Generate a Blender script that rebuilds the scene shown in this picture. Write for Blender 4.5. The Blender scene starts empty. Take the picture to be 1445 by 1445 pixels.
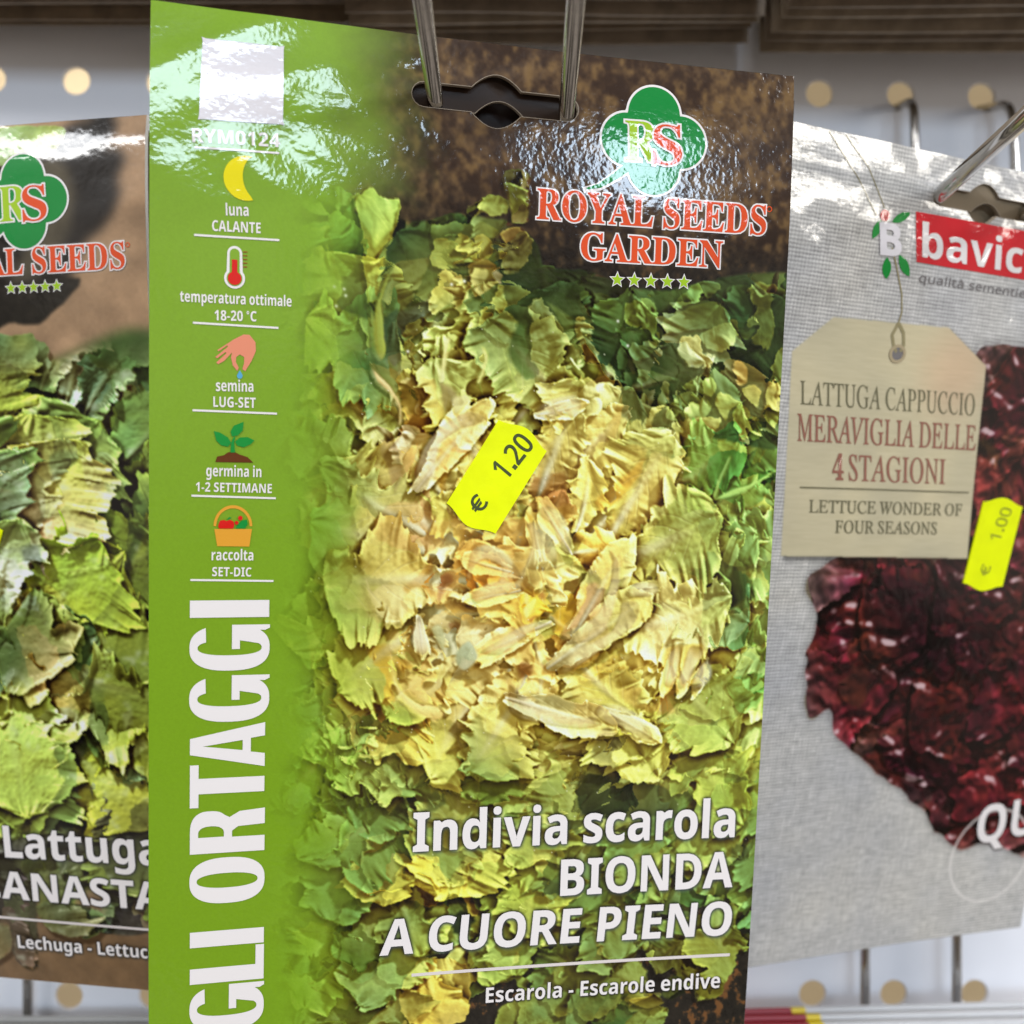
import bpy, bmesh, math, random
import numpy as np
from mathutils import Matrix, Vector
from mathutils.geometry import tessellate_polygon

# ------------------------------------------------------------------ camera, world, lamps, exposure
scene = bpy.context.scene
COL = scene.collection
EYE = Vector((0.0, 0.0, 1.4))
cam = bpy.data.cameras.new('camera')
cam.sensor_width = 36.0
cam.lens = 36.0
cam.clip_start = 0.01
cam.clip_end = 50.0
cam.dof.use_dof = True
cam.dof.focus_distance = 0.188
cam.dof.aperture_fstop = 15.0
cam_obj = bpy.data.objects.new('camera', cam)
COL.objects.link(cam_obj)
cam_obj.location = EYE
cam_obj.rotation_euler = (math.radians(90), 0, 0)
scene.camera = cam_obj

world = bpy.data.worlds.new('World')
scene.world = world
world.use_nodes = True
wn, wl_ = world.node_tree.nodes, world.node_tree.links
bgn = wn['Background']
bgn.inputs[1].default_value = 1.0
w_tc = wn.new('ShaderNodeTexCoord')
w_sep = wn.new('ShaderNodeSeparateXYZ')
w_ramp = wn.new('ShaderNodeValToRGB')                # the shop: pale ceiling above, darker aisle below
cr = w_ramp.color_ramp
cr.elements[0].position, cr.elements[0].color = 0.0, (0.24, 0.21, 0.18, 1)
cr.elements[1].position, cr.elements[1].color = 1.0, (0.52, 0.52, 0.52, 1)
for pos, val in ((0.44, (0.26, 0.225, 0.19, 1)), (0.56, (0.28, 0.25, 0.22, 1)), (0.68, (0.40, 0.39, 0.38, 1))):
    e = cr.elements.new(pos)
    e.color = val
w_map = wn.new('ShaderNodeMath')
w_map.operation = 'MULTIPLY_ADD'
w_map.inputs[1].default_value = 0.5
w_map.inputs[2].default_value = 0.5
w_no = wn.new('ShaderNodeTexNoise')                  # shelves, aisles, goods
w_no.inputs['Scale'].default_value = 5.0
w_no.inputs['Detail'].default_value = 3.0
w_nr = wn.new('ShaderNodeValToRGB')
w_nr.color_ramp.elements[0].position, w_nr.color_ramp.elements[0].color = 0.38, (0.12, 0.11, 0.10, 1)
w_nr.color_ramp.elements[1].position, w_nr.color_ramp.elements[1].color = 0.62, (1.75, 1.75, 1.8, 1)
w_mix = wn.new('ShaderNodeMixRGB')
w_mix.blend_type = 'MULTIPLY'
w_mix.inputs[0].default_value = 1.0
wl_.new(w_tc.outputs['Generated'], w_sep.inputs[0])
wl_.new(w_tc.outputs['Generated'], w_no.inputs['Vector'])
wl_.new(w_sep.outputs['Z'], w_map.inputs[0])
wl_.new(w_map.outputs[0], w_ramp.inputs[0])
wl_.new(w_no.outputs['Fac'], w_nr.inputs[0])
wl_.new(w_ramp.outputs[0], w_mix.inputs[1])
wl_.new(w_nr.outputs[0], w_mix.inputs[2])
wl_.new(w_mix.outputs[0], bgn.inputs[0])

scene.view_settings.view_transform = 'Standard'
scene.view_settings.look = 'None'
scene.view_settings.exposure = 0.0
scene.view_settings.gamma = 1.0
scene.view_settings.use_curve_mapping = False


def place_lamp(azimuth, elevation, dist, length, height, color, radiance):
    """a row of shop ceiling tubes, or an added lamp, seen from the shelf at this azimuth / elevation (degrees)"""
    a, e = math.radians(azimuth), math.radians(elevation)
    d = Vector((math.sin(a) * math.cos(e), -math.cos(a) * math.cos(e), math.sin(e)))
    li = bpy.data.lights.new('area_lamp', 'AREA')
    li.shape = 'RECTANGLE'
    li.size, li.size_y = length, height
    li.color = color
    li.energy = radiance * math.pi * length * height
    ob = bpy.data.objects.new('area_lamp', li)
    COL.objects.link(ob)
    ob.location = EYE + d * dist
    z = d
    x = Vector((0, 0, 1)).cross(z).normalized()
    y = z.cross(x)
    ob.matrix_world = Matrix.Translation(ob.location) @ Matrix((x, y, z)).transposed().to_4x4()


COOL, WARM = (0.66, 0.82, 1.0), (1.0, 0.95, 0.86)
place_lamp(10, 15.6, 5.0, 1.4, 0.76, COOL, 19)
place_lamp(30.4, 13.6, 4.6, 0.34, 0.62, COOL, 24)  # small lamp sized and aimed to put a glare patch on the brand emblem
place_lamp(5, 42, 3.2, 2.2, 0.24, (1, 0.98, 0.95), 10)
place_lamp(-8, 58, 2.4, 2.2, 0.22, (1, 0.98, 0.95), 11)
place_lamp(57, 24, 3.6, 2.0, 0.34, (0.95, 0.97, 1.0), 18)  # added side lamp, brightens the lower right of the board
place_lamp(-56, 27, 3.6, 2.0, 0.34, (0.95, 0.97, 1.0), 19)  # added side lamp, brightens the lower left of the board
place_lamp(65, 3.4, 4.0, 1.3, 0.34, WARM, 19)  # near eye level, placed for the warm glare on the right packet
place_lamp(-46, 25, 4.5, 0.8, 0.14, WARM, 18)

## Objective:
Tally the lines above containing "this". Answer with the count only.

## The completed task:
2